The bill also permits state and local governments to use pre-negotiated contracts on the General Services Administration's multiple award schedules for economic stimulus projects. Towns made the cooperative purchasing announcement during a procurement conference in Arlington, Va., on Wednesday.

A third provision requires Office of Management and Budget Director Peter R. Orszag to issue detailed guidance to state and local governments on how they should define and report "jobs created" and "jobs retained" using Recovery Act funds.
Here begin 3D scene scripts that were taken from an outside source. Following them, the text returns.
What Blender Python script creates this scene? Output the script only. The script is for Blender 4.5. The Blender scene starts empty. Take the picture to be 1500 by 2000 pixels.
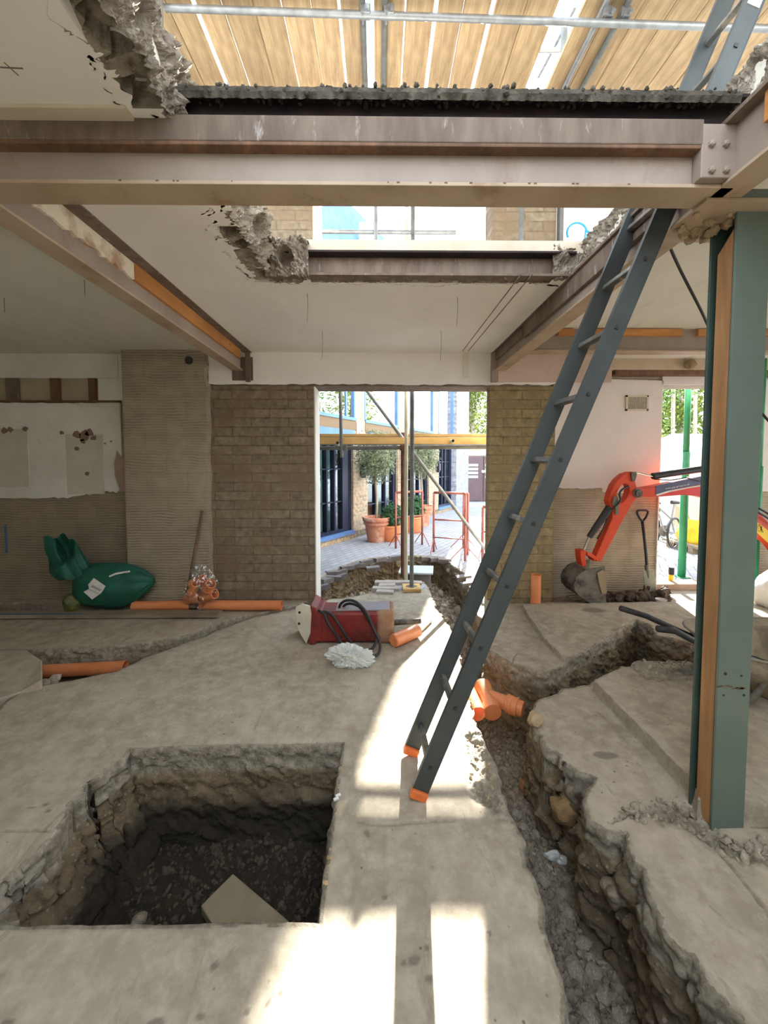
import bpy, bmesh, math, random
import numpy as np
from mathutils import Vector, Matrix, noise as mnoise
random.seed(7)
R = random.random
U = random.uniform
SC = bpy.context.scene
COL = SC.collection

# ------------------------------------------------------------------ camera model
F = 770.0; CX = 750.0; CY = 942.0; H = 1.5
TH = math.atan(37 / 770.0); PS = math.atan(8 / 770.0)
cf = np.array([math.sin(PS) * math.cos(TH), math.cos(PS) * math.cos(TH), -math.sin(TH)])
cr = np.array([math.cos(PS), -math.sin(PS), 0.0]); cu = np.cross(cr, cf)
CAM = np.array([0, 0, H])
def ray(a, b): return cf + cr * (a - CX) / F - cu * (b - CY) / F
def onY(a, b, Y): d = ray(a, b); return CAM + d * (Y / d[1])
def onX(a, b, X): d = ray(a, b); return CAM + d * (X / d[0])
def onZ(a, b, Z=0.0): d = ray(a, b); return CAM + d * ((Z - H) / d[2])
cam_d = bpy.data.cameras.new('camera'); cam = bpy.data.objects.new('camera', cam_d); COL.objects.link(cam)
cam_d.sensor_fit = 'AUTO'; cam_d.sensor_width = 36.0; cam_d.lens = F / 2000 * 36.0; cam_d.shift_y = -58 / 2000.0
cam_d.clip_start = 0.02
m = Matrix(((cr[0], cu[0], -cf[0]), (cr[1], cu[1], -cf[1]), (cr[2], cu[2], -cf[2])))
cam.location = CAM; cam.rotation_euler = m.to_euler()
SC.camera = cam

# ------------------------------------------------------------------ materials
def nd(nt, t, **k):
    n = nt.nodes.new(t)
    for a, b in k.items():
        if a in n.inputs.keys(): n.inputs[a].default_value = b
        else: setattr(n, a, b)
    return n
def c4(c): return (c[0], c[1], c[2], 1.0)
def srgb(h):
    h = h.lstrip('#'); v = [int(h[i:i + 2], 16) / 255 for i in (0, 2, 4)]
    return tuple(x / 12.92 if x <= .04045 else ((x + .055) / 1.055) ** 2.4 for x in v)
MATS = {}
def base(name, rough=.8, metallic=0.0):
    m = bpy.data.materials.new(name); m.use_nodes = True
    nt = m.node_tree; b = nt.nodes['Principled BSDF']
    b.inputs['Roughness'].default_value = rough; b.inputs['Metallic'].default_value = metallic
    tc = nd(nt, 'ShaderNodeTexCoord')
    MATS[name] = m
    return m, nt, b, tc
def mixc(nt, fac, a, b, mode='MIX'):
    n = nt.nodes.new('ShaderNodeMix'); n.data_type = 'RGBA'; n.blend_type = mode
    for s, v in ((n.inputs[0], fac), (n.inputs[6], a), (n.inputs[7], b)):
        if hasattr(v, 'links'): nt.links.new(v, s)
        elif isinstance(v, tuple): s.default_value = c4(v)
        else: s.default_value = v
    return n.outputs[2]
def ramp(nt, src, lo, hi):
    n = nt.nodes.new('ShaderNodeMapRange'); n.inputs[1].default_value = lo; n.inputs[2].default_value = hi
    nt.links.new(src, n.inputs[0]); return n.outputs[0]
def noi(nt, co, scale, detail=5, rough=.6, dist=0.0):
    n = nd(nt, 'ShaderNodeTexNoise'); n.inputs['Scale'].default_value = scale
    n.inputs['Detail'].default_value = detail; n.inputs['Roughness'].default_value = rough; n.inputs['Distortion'].default_value = dist
    nt.links.new(co, n.inputs['Vector']); return n.outputs['Fac']
def mapping(nt, co, scale=(1, 1, 1), rot=(0, 0, 0), loc=(0, 0, 0)):
    n = nd(nt, 'ShaderNodeMapping'); n.inputs['Scale'].default_value = scale; n.inputs['Rotation'].default_value = rot; n.inputs['Location'].default_value = loc
    nt.links.new(co, n.inputs['Vector']); return n.outputs[0]
def bump(nt, b, h, strength, dist=.01):
    n = nd(nt, 'ShaderNodeBump'); n.inputs['Strength'].default_value = strength; n.inputs['Distance'].default_value = dist
    nt.links.new(h, n.inputs['Height']); nt.links.new(n.outputs[0], b.inputs['Normal'])
def mat(name, c1, c2=None, scale=6, rough=.75, metallic=0.0, bmp=.15, bscale=None, stretch=(1, 1, 1), c3=None, s3=2.0, t3=(.5, .62), contrast=(.35, .65)):
    if name in MATS: return MATS[name]
    m, nt, b, tc = base(name, rough, metallic)
    co = mapping(nt, tc.outputs['Object'], stretch)
    n1 = noi(nt, co, scale)
    col = mixc(nt, ramp(nt, n1, *contrast), c1, c2 or tuple(x * .7 for x in c1))
    if c3 is not None:
        n3 = noi(nt, co, s3, 8, .7, .3)
        col = mixc(nt, ramp(nt, n3, *t3), col, c3)
    nt.links.new(col, b.inputs['Base Color'])
    if bmp: bump(nt, b, noi(nt, co, bscale or scale * 5, 6), bmp)
    return m
def wood(name, c1, c2, axis=1, scale=8):
    m, nt, b, tc = base(name, .8)
    s = [scale, scale, scale]; s[axis] = .6
    co = mapping(nt, tc.outputs['Object'], tuple(s))
    n = noi(nt, co, 3.0, 6, .6, .6)
    n2 = noi(nt, tc.outputs['Object'], 2.5, 4, .6)
    info = nd(nt, 'ShaderNodeObjectInfo')
    col = mixc(nt, ramp(nt, n, .35, .65), c1, c2)
    col = mixc(nt, ramp(nt, n2, .4, .8), col, tuple(x * .8 for x in c2))
    hsv = nd(nt, 'ShaderNodeHueSaturation'); nt.links.new(col, hsv.inputs['Color'])
    nt.links.new(ramp(nt, info.outputs['Random'], -.6, 1.2), hsv.inputs['Value'])
    hsv2 = ramp(nt, info.outputs['Random'], 0, 1)
    mr = nt.nodes.new('ShaderNodeMapRange'); nt.links.new(info.outputs['Random'], mr.inputs[0]); mr.inputs[3].default_value = .82; mr.inputs[4].default_value = 1.1
    nt.links.new(mr.outputs[0], hsv.inputs['Value'])
    v = nd(nt, 'ShaderNodeTexVoronoi'); v.inputs['Scale'].default_value = 3.2; s2 = [1, 1, 1]; s2[axis] = .55
    nt.links.new(mapping(nt, tc.outputs['Object'], tuple(s2)), v.inputs['Vector'])
    k = mixc(nt, ramp(nt, v.outputs['Distance'], .055, .02), hsv.outputs[0], tuple(x * .35 for x in c2))
    g = noi(nt, mapping(nt, tc.outputs['Object'], tuple(2.2 if i != axis else .5 for i in range(3))), 2.0, 7, .7)
    k = mixc(nt, ramp(nt, g, .52, .75), k, tuple(x * .5 for x in c2))
    nt.links.new(k, b.inputs['Base Color'])
    bump(nt, b, n, .2, .004)
    return m
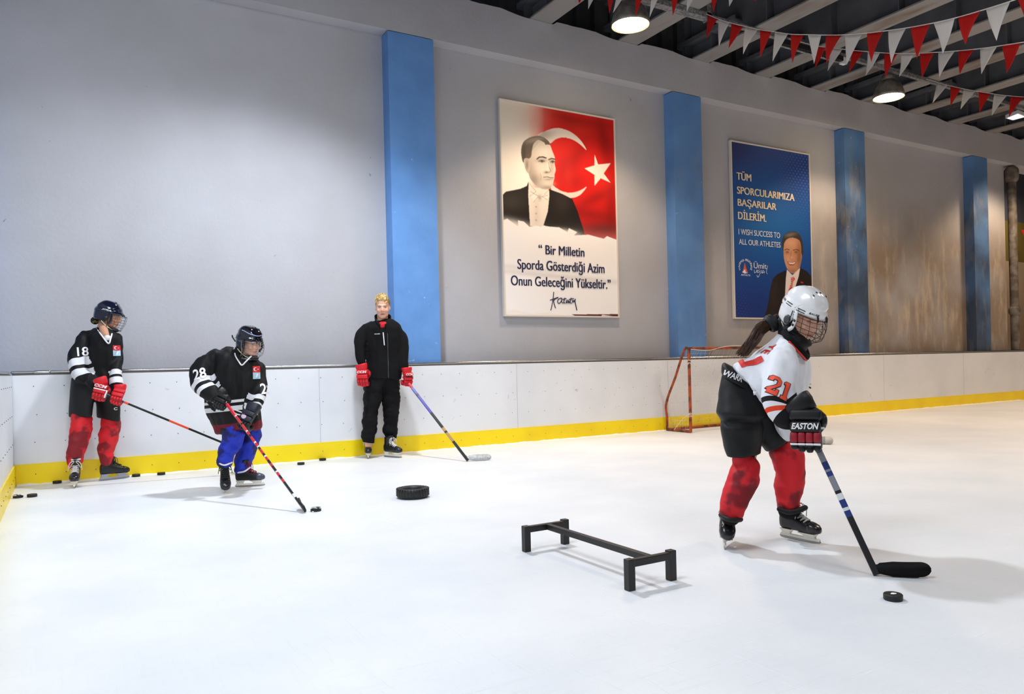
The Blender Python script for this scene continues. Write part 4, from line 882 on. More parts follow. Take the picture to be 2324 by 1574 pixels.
# skate: x right, y toe, z up, origin under the middle of the runner
def skate(parent, o, toe, up, k, body, lace_c, cap_c=None, sole=(230, 228, 214), bow=True, trim=None):
    M = frame_m(o, toe, up, k); b = bmesh.new(); t = bmesh.new()
    def rg(y, z, w, h, n=20, p=2.6): return [V((w*math.copysign(abs(math.cos(a))**(2/p), math.cos(a)), y, z+h*math.copysign(abs(math.sin(a))**(2/p), math.sin(a)))) for a in [2*math.pi*i/n for i in range(n)]]
    loft(t, [rg(-.128, .112, .014, .028), rg(-.122, .115, .026, .046), (rg(-.10, .120, .034, .056)), rg(-.06, .125, .036, .062), rg(0, .112, .038, .050), rg(.05, .101, .043, .040), rg(.095, .095, .044, .034), rg(.13, .091, .037, .028), rg(.148, .088, .022, .019), rg(.154, .087, .008, .008)])
    def rz(z, y, w, l, n=20): return [V((w*math.cos(a), y+l*math.sin(a), z)) for a in [2*math.pi*i/n for i in range(n)]]
    loft(t, [rz(.10, -.065, .034, .052), rz(.15, -.070, .037, .050), rz(.19, -.066, .040, .050), rz(.225, -.058, .044, .055), (rz(.245, -.052, .047, .060))])
    loft(t, [rz(.10, -.03, .03, .05), rz(.15, -.045, .03, .055), rz(.20, -.04, .032, .052), rz(.262, -.022, .034, .034)])
    merge(b, t, M); bt = fuse('skate', b, .0055*k, body, parent, 3)
    b = bmesh.new(); t = bmesh.new(); loft(t, [rg(.088, .098, .045, .036), rg(.105, .0955, .0445, .0345), rg(.132, .0915, .0385, .029), rg(.150, .088, .0235, .020), rg(.157, .087, .009, .009)]); merge(b, t, M); obj('toe_cap', b, cap_c or body, bt, True)
    b = bmesh.new(); t = bmesh.new()
    def rr(z, y0, y1, w): return [V(q) for q in ((-w, y0, z), (w, y0, z), (w, y1, z), (-w, y1, z))]
    loft(t, [rr(.018, -.130, .148, .005), rr(.030, -.132, .150, .007), rr(.034, -.128, .146, .007)])
    loft(t, [rr(.030, -.122, -.060, .007), rr(.045, -.118, -.056, .011), rr(.060, -.116, -.046, .024), rr(.068, -.120, -.035, .033)])
    loft(t, [rr(.030, .045, .118, .007), rr(.045, .038, .118, .012), rr(.056, .028, .122, .028), rr(.064, .015, .132, .036)])
    merge(b, t, M); obj('blade_holder', b, mat('holder_%d_%d' % (sole[0], sole[2]), sole, .4), bt)
    b = bmesh.new(); pl = [(-.140, .012), (-.132, .004), (-.10, .0008), (0, 0), (.10, .0008), (.146, .006), (.156, .014), (.154, .020), (-.138, .020)]
    prism(b, pl, -.0016, .0016, 'x', 0, M); obj('runner', b, mat('runner_steel', (150, 150, 150), .3, .9), bt)
    b = bmesh.new()
    lv = [(.072, .141), (.050, .150), (.030, .161), (.012, .176), (.002, .194), (-.004, .212), (-.004, .230)]
    for i, (y, z) in enumerate(lv):
        w = .020+.004*(i < 3)
        tube(b, [M @ V(q) for q in ((-w-.008, y-.010, z-.010), (-w*.5, y+.004, z+.003), (w*.5, y+.004+.004*(i % 2), z+.004), (w+.008, y-.010, z-.010))], .0030*k, 6, sq=(1.5, .8))
        if i < len(lv)-1:
            y2, z2 = lv[i+1]
            for s in (-1, 1): tube(b, [M @ V((s*(w+.004), y-.006, z-.006)), M @ V((0, (y+y2)/2+.008, (z+z2)/2+.007)), M @ V((-s*(w+.004), y2-.006, z2-.006))], .0026*k, 6, sq=(1.5, .8))
    if bow:
        for s in (-1, 1):
            tube(b, [M @ V(q) for q in curve([(0, .004, .238), (s*.030, .010, .232), (s*.048, .004, .200), (s*.044, .006, .172), (s*.030, .016, .200), (0, .006, .236)], 5)], .0028*k, 6)
            tube(b, [M @ V(q) for q in curve([(0, .006, .236), (s*.036, .022, .224), (s*.052, .026, .190), (s*.056, .020, .150)], 5)], .0028*k, 6)
    obj('laces', b, lace_c, bt, True)
    if trim:
        b = bmesh.new(); t = bmesh.new(); loft(t, [rz(.240, -.052, .047, .061), rz(.250, -.050, .0475, .062), rz(.256, -.049, .045, .059)]); merge(b, t, M); obj('collar_lining', b, trim, bt, True)
    return bt
# glove: origin in the grip, x along the stick, y wrist to knuckles, z back of the hand
def glove(parent, o, axis, knuck, k, base, pads, cuffm, fore=None, thumb=-1, cufflen=.11, open_=0, stripes=None, curl=1):
    x = V(axis).normalized(); y = V(knuck); y = (y-x*y.dot(x)).normalized(); z = x.cross(y)
    M = Matrix(((x.x*k, y.x*k, z.x*k, o[0]), (x.y*k, y.y*k, z.y*k, o[1]), (x.z*k, y.z*k, z.z*k, o[2]), (0, 0, 0, 1)))
    b = bmesh.new(); t = bmesh.new()
    rbox(t, -.050, .050, -.085, .035, .018, .058, .016, seg=3)
    ln = (.92, 1.0, .97, .86)
    for i, fx in enumerate((-.040, -.0135, .0135, .040)):
        s = ln[i]*(1 if thumb < 0 else 1); c = open_
        P = [(fx, .020, .046), (fx*1.03, .050*s, .042), (fx*1.05, (.066+.02*c)*s, .012), (fx*1.03, (.048+.045*c)*s, -.022-.01*c), (fx, (.014+.075*c)*s, -.036-.02*c)]
        tube(t, [V(q) for q in curve(P, 3)], [.0155]*3+[.0152]*3+[.0148]*3+[.0135]*4, 12)
    tx = thumb
    tube(t, [V(q) for q in curve([(tx*.040, -.060, .030), (tx*.058, -.040, .004), (tx*.046, -.014, -.024), (tx*.022, .010-.0*open_, -.040)], 3)], [.021]*3+[.018]*3+[.016]*3+[.0145], 12)
    merge(b, t, M); g = fuse('glove', b, .0042*k, base, parent, 2)
    b = bmesh.new()
    for i, fx in enumerate((-.040, -.0135, .0135, .040)):
        s = ln[i]
        rbox(b, fx-.0125, fx+.0125, .018, .050*s, .052, .066, .006, M)
        rbox(b, fx-.0120, fx+.0120, .055*s+.008, .075*s+.010+.01*open_, .012, .044, .007, M)
        rbox(b, fx-.0115, fx+.0115, .046*s+.008+.03*open_, .066*s+.010+.03*open_, -.026, .008, .006, M)
    obj('finger_pad', b, pads, g, True)
    b = bmesh.new()
    rbox(b, -.054, .054, -.028, .014, .050, .078, .011, M, seg=3); rbox(b, -.056, .056, -.072, -.032, .050, .080, .011, M, seg=3)
    rbox(b, tx*.062-.012, tx*.062+.012, -.055, -.020, -.012, .034, .008, M)
    obj('back_roll', b, cuffm if stripes is None else stripes, g, True)
    fd = V(fore).normalized() if fore is not None else -y
    c0 = M @ V((0, -.068, .036)); b = bmesh.new(); A = x-fd*fd.dot(x); A.normalize(); B = fd.cross(A)
    rs = [ring(c0+fd*s*k, A*w*k, B*h*k, 24, 2.6) for s, w, h in ((-.01, .044, .030), (.015, .052, .040), (cufflen*.5, .057, .045), (cufflen*.9, .060, .047), (cufflen, .058, .045), (cufflen+.004, .050, .038))]
    loft(b, rs); cf = obj('cuff', b, cuffm, g, True)
    return g, M, cf
def stick(name_label, top, heel, segs, bdir, blen, bcol, cam_n, tape=None, w=.030, t=.020, curve_=.03, bh=.065, lie=None, group=None, blade_tape=None):
    """segs = [(t0, t1, material)] from the butt (0) to the heel (1)"""
    top, heel = V(top), V(heel); ax = (heel-top).normalized(); r = empty('hockey_stick', heel, name_label, 'hockey stick', 'sticks held by the people on the ice')
    bd = V(bdir).normalized(); wd = (bd-ax*bd.dot(ax)).normalized(); td = ax.cross(wd)
    b = bmesh.new(); ms = []
    L = (heel-top)
    for t0, t1, m in segs:
        if m not in ms: ms.append(m)
        rs = []
        for s in (t0, t1):
            c = top+L*s; rs.append([c+wd*w/2*sx+td*t/2*sy for sx, sy in ((1, .55), (.8, 1), (-.8, 1), (-1, .55), (-1, -.55), (-.8, -1), (.8, -1), (1, -.55))])
        loft(b, rs, ms.index(m))
    obj('shaft', b, ms, r)
    # blade: curved plate from the heel along bd, upright
    up = (-ax - bd*(-ax).dot(bd)).normalized(); side = bd.cross(up); b = bmesh.new(); n = 30; rs = []
    for i in range(n+1):
        s = i/n; hb = bh*(.62+.38*min(1, s*3)) if s < .33 else bh*(1+.12*(s-.33)); 
        if s > .8: hb *= math.sqrt(max(.02, 1-((s-.8)/.205)**2))
        c = heel+bd*(blen*s-.012)+side*curve_*s*s+up*(bh*.5*(.62 if s < .1 else .8)+.004+.012*s*s); th = .006*(1.3-.5*s)
        lo = -hb/2*(1 if s < .8 else .9)
        rs.append([c+up*(hb/2)+side*th, c+up*(hb/2)-side*th, c+up*lo-side*th, c+up*lo+side*th])
    loft(b, rs); q = [heel-ax*.07+wd*w/2+td*t/2, heel-ax*.07-wd*w/2+td*t/2, heel-ax*.07-wd*w/2-td*t/2, heel-ax*.07+wd*w/2-td*t/2]
    loft(b, [q, [rs[1][0], rs[0][0], rs[0][1], rs[1][1]], ])
    obj('blade', b, bcol, r, True)
    if tape:
        b = bmesh.new(); tube(b, [top-ax*.005, top+ax*.16], w*.56, 12); ball(b, top, w*.62, 12); obj('grip_tape', b, tape, r, True)
    if blade_tape:
        b = bmesh.new(); loft(b, [[p+(p-sum(q_, V())/4).normalized()*.0025 for p in q_] for q_ in rs[blade_tape[0]:blade_tape[1]]]); obj('blade_tape', b, blade_tape[2], r, True)
    return r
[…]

OMB is planning to issue guidance in early May establishing standard procedures for calculating jobs creation, Vice President Joe Biden said in a letter last week to the leaders of the Senate Homeland Security and Governmental Affairs Committee.

COMMENTS

  • I think they have plenty of flexibility as it is! I read my hometown newspaper every day on line and it is amazing what they are planning on doing with this money as it is -don't give them further latitude to blow it!
  • Why not buy the staes large nets and when the $$ are flushed down the toilet they can catch them
  • Someone should point out to the Missouri state Republican representatives (and only them, by the way) that nowhere in any of the stimulus package information is there anything about a tax cut (which works out to about $2.50 a week for the "average" taxpayer). Somehow they're convinced that that is more of a stimulus than a job for someone who doesn't have one.